The last and biggest barrier to change? The Province of British Columbia.

Would the province stand in the way?

In February 2019, Tonia Enger, Acting Director of Police Services for the province, made a decision with respect to an outstanding dispute from 2018 between the Victoria and Esquimalt about city and police budgets. Her decision obligated both cities (who share policing costs) to hire six new officers. (At the time, that iteration of Victoria’s city council had voted for the additional officers, while the Esquimalt council had not.)
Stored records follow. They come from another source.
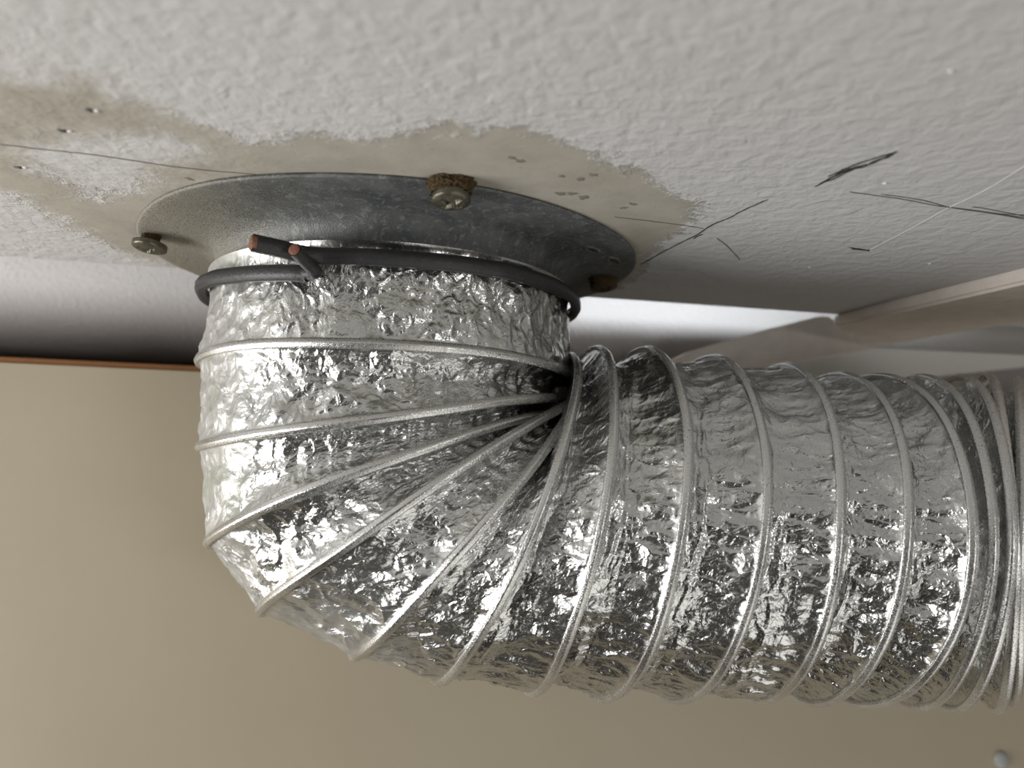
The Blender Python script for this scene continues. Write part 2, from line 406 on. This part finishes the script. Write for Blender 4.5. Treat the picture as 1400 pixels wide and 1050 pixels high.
# ------------------------------------------------------------------ cream panel behind the duct
PY = .373
pn = tag(empty('cabinet_panel', (0, PY, -.5)), 'cream laminate panel with raw brown top edge standing behind the duct', 'panel')
slab('core', PY+.0008, -.55, .75, -1.1, -.0325, .014, M_core, pn, .0003)
slab('laminate', PY, -.55, .75, -1.1, -.0352, .0008, M_panel, pn, .0001)
def lathe(name, prof, centre, axis, mat, parent=None, seg=48, cap=True, wob=0, seed=1):
    """prof: list of (r, h); h along axis"""
    ax = Vector(axis).normalized(); e = ax.orthogonal().normalized(); f = ax.cross(e); V = []; Fc = []
    rr = random.Random(seed)
    for r, h in prof:
        for j in range(seg):
            a = 2*PI*j/seg; k = 1+rr.uniform(-wob, wob)
            V.append(Vector(centre) + ax*(h*(1+rr.uniform(-wob, wob)*.5)) + (e*math.cos(a)+f*math.sin(a))*r*k)
    for i in range(len(prof)-1):
        for j in range(seg): Fc.append((i*seg+j, i*seg+(j+1) % seg, (i+1)*seg+(j+1) % seg, (i+1)*seg+j))
    if cap: Fc.append(tuple(range((len(prof)-1)*seg, len(prof)*seg)))
    return raw(name, V, Fc, mat, parent)
lathe('screw_cap', [(.0042, 0), (.0042, .0008), (.0037, .0015), (.002, .0019), (.0005, .002)], (.2622, .4228, -.2206), -AY, M_plug, pn, 32)['label'] = 'small round grey plastic cap at the lower right of the panel'

# ------------------------------------------------------------------ battens
# main batten under the ceiling board, running away from the viewer
A0 = Vector((.1795, .2643, 0)); A1 = Vector((.1492, .352, 0)); dA = (A1-A0).normalized(); nA = Vector((dA.y, -dA.x, 0))
def strip(name, corners, z0, z1, mat, parent=None, bevel=.0012):
    bm = bmesh.new(); lo = [bm.verts.new((c[0], c[1], z0)) for c in corners]; hi = [bm.verts.new((c[0], c[1], z1)) for c in corners]
    bm.faces.new(lo); bm.faces.new(hi[::-1])
    n = len(corners)
    for i in range(n): bm.faces.new((lo[i], hi[i], hi[(i+1) % n], lo[(i+1) % n]))
    bmesh.ops.recalc_face_normals(bm, faces=bm.faces[:])
    bmesh.ops.bevel(bm, geom=bm.edges[:], offset=bevel, segments=2, affect='EDGES')
    me = bpy.data.meshes.new(name); bm.to_mesh(me); bm.free(); return link(name, me, mat, parent, False)
BPTS = [(0.1645, 0.3973, 0.0096), (0.1924, 0.4026, -0.0068), (0.1353, 0.3917, -0.018), (0.0728, 0.3798, -0.0297), (0.0615, 0.3777, -0.0284), (0.0919, 0.3835, -0.0131), (0.1275, 0.3902, -0.0012)]
SPTS = [(0.1415, 0.4209, -0.006), (0.2085, 0.4336, -0.001), (0.3044, 0.4518, 0.0002), (0.387, 0.4675, 0.0013), (0.3872, 0.4676, 0.0031), (0.304, 0.4518, -0.0075), (0.2406, 0.4397, -0.0167), (0.1369, 0.42, -0.0242)]
Lc = [A0-dA*.12, A1, Vector((.193, .4045, 0)), Vector((.2224, .3291, 0))-Vector((-.347, .938, 0))*.12]
bt = tag(strip('wooden_batten', Lc, -.006, -.00005, M_wood), 'pale dusty painted batten fixed under the ceiling board at right', 'batten')

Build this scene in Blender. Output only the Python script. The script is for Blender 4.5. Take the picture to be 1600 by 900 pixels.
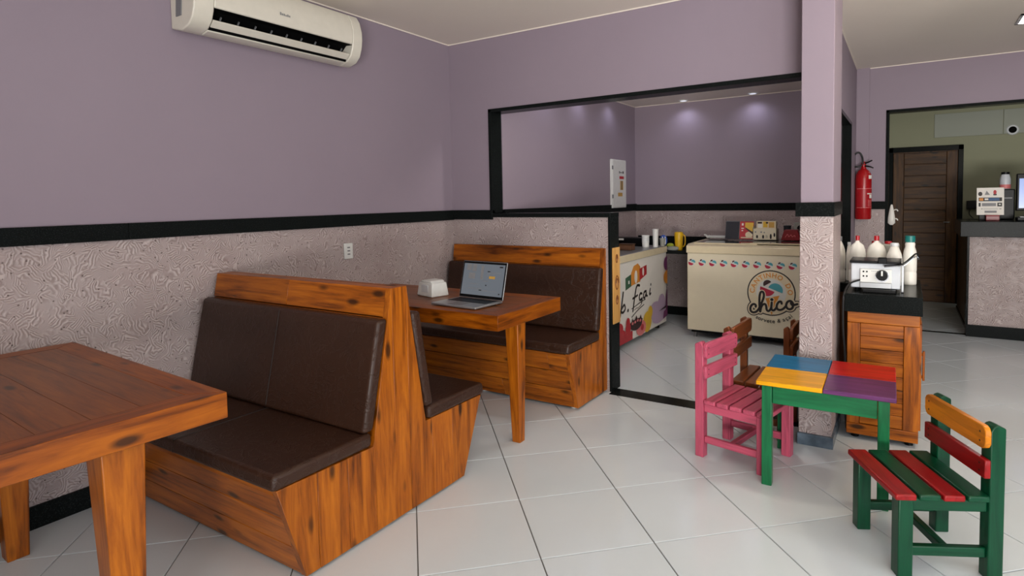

“In a nutshell, you could say sometimes the kids can't play in the sandbox and dad has to come in and say this is how it's gonna be.”​ - Mike Farnsworth, Minister of Public Safety

The incident serves as a precedent and a reminder that the Province can effectively overrule any municipal council that may decide to move towards defunding the police, and reallocating those resources elsewhere. At the time of Enger’s decision, Minister of Public Safety Mike Farnsworth took a literally paternalistic tone regarding the province stepping in, saying, “In a nutshell, you could say sometimes the kids can't play in the sandbox and dad has to come in and say this is how it's gonna be.” This kind of statement points to how deeply entrenched he is in the belief that the only way to ensure public safety is by adding more police.

But it also points to how any movement to defund police and shift resources will have to organize broadly, not just at the local, but also at the provincial and even the national levels. This continent-wide groundswell of support for defunding the police may be just the beginning of a whole new world that is possible, if only we dare to imagine it.